• [OBJECTIVE]:
From the line containing "Model this scene" through the line containing "SC.camera = cam", retype each line exactly; include both end lines and nothing beyond them.
start THE INPUT
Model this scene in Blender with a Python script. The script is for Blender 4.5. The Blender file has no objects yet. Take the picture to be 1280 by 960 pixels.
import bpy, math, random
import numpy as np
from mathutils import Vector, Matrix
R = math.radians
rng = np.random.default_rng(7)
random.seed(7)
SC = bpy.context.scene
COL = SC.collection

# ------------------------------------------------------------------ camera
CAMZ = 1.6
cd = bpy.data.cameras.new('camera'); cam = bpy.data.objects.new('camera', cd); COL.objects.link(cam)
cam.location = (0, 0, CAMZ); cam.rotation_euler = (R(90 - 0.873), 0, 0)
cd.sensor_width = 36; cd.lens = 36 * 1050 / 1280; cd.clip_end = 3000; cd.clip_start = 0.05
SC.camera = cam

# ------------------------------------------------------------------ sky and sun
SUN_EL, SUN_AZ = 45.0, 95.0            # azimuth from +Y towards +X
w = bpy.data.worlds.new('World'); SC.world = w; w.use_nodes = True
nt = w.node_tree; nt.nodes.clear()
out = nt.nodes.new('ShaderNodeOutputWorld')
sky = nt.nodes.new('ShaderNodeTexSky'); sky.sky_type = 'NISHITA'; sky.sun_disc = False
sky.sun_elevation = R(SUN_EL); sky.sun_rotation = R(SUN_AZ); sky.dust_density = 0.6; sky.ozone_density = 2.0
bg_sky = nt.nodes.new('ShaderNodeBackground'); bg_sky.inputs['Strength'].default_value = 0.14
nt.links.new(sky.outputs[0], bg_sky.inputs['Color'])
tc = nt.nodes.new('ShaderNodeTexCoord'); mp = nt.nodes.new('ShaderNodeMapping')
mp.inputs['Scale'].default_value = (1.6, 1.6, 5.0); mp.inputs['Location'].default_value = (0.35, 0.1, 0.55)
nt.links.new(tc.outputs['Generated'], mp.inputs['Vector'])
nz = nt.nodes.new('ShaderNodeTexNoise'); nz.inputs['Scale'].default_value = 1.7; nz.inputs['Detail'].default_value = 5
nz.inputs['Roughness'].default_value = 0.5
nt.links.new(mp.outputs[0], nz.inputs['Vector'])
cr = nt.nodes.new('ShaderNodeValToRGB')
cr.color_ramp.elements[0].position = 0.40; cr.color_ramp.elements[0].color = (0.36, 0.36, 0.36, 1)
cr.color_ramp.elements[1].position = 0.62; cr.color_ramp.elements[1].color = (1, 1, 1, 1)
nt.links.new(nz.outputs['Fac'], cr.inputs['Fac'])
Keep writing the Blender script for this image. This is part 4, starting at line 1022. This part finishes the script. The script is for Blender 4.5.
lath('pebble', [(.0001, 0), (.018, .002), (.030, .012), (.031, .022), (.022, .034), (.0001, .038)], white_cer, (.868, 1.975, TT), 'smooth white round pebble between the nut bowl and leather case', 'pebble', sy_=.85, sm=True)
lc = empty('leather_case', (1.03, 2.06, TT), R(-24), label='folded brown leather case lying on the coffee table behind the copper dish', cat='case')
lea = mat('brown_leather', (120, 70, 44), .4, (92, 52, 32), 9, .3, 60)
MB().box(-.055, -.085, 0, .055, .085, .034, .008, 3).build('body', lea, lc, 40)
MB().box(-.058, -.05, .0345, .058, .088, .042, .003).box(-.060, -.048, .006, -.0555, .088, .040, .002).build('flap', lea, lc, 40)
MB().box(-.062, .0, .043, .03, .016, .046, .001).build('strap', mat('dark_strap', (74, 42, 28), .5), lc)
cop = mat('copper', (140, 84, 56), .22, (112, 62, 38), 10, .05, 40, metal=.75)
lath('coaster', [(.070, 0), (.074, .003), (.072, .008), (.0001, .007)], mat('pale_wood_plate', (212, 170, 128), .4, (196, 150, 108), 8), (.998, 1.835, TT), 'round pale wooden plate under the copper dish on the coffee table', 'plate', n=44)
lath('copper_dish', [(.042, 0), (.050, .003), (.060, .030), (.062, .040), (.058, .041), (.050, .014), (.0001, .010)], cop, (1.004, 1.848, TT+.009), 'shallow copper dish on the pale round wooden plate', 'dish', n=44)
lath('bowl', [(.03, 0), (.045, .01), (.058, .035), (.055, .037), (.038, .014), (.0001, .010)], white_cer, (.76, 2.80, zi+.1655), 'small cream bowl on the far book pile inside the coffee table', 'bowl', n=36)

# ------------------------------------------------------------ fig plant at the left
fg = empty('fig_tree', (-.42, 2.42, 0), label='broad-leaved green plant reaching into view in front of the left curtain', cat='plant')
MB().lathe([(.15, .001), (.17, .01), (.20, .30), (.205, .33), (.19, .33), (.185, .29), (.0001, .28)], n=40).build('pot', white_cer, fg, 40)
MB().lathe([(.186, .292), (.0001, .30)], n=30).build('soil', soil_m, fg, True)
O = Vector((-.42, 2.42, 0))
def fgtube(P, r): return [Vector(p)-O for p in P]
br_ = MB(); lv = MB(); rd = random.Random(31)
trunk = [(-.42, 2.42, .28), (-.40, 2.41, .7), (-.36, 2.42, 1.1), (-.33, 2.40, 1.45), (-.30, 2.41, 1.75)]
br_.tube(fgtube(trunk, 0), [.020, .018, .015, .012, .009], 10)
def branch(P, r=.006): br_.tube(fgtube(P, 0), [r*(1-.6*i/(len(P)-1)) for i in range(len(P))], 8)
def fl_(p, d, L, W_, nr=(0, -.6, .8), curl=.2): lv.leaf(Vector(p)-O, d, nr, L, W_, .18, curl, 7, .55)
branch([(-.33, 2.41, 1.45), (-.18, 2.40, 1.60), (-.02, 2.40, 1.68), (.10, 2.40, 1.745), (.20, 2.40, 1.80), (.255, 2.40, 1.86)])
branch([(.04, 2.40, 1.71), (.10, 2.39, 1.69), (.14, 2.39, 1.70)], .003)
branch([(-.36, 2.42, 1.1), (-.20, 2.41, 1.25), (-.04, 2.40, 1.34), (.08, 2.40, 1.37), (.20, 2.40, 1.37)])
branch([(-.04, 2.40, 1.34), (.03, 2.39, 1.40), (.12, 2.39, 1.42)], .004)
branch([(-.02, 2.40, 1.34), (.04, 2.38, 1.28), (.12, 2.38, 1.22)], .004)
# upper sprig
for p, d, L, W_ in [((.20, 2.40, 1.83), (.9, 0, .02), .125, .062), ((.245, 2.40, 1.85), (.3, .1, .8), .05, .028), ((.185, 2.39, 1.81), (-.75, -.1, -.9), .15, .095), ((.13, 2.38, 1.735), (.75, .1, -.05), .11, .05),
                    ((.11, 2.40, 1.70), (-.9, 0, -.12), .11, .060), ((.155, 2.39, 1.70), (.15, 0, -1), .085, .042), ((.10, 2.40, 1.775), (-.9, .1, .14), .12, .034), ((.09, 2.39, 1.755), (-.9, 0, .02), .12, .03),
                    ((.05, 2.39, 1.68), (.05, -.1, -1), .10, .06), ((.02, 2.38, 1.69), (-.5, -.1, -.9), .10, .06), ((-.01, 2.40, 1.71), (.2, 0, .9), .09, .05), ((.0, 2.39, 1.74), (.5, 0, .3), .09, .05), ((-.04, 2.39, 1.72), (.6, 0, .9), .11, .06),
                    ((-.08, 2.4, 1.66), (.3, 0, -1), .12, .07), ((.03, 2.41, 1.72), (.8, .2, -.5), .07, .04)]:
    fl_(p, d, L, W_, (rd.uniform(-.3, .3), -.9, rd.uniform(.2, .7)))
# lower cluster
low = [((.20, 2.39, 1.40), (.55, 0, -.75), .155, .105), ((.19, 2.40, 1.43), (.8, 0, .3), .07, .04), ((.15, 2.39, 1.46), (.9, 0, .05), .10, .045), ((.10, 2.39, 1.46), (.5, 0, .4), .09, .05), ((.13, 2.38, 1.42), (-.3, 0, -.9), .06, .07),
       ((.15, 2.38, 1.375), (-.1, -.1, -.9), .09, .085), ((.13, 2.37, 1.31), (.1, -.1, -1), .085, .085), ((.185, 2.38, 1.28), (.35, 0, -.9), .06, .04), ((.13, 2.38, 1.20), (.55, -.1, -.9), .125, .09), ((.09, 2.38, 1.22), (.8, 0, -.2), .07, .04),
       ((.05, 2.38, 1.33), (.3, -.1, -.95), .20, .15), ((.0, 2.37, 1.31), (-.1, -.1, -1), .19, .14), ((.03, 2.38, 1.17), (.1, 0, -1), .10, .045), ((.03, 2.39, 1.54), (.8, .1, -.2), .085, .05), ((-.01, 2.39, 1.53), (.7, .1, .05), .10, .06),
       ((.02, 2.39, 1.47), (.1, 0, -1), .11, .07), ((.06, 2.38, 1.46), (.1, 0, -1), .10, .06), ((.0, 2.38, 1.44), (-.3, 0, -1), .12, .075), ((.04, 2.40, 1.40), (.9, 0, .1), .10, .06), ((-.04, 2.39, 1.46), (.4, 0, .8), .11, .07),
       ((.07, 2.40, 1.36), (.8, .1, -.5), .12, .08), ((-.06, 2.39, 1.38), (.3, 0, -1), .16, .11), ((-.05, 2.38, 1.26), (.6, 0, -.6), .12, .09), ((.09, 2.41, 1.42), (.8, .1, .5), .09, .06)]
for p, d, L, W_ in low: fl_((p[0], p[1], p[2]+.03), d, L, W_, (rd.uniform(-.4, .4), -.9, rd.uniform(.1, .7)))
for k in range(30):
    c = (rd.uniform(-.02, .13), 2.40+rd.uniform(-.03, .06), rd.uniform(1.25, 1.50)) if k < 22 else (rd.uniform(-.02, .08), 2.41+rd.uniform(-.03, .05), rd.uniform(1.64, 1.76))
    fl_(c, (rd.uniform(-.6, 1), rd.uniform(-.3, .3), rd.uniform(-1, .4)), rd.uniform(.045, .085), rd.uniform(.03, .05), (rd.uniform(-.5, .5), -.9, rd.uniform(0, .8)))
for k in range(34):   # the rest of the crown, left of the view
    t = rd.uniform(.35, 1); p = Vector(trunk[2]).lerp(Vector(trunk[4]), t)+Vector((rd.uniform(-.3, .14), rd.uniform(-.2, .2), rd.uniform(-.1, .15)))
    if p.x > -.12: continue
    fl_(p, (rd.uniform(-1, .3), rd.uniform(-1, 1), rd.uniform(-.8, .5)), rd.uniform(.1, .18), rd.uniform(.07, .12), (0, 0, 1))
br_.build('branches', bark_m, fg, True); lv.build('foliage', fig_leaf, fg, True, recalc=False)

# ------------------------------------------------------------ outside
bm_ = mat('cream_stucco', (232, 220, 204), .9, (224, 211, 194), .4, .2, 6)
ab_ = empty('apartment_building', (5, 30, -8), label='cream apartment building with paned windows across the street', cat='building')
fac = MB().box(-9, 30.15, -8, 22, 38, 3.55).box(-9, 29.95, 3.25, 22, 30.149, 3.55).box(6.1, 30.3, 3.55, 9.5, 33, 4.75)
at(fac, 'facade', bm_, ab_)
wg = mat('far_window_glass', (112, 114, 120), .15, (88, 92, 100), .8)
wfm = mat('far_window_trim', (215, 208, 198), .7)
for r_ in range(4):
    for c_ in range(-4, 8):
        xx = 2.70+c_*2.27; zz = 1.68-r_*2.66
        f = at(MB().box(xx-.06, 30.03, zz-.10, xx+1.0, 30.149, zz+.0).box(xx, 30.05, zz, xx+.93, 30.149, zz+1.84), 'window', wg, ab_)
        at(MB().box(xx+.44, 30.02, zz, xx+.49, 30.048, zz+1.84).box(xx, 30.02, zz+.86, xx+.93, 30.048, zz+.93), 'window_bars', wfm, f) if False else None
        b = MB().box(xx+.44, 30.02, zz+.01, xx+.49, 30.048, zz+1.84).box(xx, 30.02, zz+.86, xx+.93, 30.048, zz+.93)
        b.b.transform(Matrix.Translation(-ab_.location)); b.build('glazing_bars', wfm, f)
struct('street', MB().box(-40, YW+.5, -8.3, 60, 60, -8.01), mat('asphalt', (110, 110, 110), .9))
end THE INPUT
start THE INPUT
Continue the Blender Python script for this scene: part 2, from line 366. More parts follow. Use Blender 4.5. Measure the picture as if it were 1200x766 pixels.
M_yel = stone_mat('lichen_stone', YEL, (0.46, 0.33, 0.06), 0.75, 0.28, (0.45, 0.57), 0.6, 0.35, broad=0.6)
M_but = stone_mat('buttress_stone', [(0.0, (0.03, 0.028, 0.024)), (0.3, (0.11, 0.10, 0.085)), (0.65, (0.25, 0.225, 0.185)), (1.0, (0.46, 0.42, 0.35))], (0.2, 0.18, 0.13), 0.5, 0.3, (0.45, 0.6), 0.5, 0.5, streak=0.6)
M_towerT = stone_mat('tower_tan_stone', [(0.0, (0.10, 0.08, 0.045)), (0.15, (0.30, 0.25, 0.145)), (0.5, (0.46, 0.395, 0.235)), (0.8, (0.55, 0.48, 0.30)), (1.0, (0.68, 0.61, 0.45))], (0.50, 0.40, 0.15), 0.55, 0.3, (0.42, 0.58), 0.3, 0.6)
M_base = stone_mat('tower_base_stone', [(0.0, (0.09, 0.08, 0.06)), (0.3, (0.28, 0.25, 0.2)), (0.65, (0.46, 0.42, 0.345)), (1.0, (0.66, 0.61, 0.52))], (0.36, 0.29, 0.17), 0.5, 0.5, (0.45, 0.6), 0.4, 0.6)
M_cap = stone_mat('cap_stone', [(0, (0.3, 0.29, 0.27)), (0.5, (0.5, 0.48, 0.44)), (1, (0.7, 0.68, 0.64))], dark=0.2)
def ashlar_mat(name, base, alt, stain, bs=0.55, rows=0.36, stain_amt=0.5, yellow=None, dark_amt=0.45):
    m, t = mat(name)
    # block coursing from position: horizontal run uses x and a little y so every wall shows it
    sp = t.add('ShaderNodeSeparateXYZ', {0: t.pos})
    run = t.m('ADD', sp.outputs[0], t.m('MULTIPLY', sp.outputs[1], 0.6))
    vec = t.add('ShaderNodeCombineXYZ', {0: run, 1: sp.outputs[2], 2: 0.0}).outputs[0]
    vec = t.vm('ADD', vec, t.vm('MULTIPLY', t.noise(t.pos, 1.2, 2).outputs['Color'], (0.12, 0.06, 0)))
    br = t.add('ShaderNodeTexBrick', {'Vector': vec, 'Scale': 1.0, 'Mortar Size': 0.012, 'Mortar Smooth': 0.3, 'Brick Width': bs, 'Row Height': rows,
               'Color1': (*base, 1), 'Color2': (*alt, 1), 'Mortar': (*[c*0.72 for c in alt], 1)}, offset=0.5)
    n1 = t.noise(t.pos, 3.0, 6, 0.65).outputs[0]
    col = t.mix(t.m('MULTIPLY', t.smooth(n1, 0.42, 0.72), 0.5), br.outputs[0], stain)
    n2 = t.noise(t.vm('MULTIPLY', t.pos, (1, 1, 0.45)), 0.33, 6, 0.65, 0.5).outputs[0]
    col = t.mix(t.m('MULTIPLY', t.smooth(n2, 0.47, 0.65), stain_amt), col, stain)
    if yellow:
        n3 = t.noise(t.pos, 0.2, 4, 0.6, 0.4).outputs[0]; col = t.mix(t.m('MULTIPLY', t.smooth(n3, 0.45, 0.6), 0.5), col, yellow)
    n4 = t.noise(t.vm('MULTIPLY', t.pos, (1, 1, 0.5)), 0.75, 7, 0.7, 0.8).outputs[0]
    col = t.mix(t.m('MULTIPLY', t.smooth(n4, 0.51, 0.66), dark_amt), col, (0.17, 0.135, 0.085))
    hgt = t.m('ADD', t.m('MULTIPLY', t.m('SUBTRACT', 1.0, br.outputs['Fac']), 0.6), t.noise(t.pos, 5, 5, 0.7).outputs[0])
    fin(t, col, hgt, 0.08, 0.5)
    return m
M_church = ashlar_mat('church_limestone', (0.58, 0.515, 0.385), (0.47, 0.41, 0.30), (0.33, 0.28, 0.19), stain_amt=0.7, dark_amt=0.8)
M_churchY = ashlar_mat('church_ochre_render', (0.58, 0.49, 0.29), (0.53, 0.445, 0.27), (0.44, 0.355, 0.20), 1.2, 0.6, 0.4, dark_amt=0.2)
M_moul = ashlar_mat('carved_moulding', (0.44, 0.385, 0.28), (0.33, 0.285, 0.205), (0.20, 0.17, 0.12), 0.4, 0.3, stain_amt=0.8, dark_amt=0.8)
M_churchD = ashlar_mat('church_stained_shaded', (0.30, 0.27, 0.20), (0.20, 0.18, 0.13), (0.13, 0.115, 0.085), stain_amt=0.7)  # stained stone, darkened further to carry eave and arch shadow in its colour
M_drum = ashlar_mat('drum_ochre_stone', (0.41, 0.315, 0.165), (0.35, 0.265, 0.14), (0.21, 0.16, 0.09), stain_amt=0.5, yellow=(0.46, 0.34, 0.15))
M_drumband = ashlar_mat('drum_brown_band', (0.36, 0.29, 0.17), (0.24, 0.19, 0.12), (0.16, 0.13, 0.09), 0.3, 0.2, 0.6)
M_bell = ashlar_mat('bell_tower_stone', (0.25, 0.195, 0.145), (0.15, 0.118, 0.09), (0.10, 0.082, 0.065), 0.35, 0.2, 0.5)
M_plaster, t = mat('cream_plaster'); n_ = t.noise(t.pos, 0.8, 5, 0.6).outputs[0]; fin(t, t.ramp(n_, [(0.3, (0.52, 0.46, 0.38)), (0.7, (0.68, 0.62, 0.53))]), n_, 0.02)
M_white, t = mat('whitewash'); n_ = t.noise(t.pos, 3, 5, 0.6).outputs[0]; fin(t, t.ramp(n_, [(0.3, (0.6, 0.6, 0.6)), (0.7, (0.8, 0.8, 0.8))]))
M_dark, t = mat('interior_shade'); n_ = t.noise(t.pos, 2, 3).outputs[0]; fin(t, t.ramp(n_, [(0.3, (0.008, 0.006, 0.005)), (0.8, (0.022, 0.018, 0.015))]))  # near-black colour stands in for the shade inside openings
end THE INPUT
• [WRITTEN REPLY]:
Model this scene in Blender with a Python script. The script is for Blender 4.5. The Blender file has no objects yet. Take the picture to be 1280 by 960 pixels.
import bpy, math, random
import numpy as np
from mathutils import Vector, Matrix
R = math.radians
rng = np.random.default_rng(7)
random.seed(7)
SC = bpy.context.scene
COL = SC.collection

# ------------------------------------------------------------------ camera
CAMZ = 1.6
cd = bpy.data.cameras.new('camera'); cam = bpy.data.objects.new('camera', cd); COL.objects.link(cam)
cam.location = (0, 0, CAMZ); cam.rotation_euler = (R(90 - 0.873), 0, 0)
cd.sensor_width = 36; cd.lens = 36 * 1050 / 1280; cd.clip_end = 3000; cd.clip_start = 0.05
SC.camera = cam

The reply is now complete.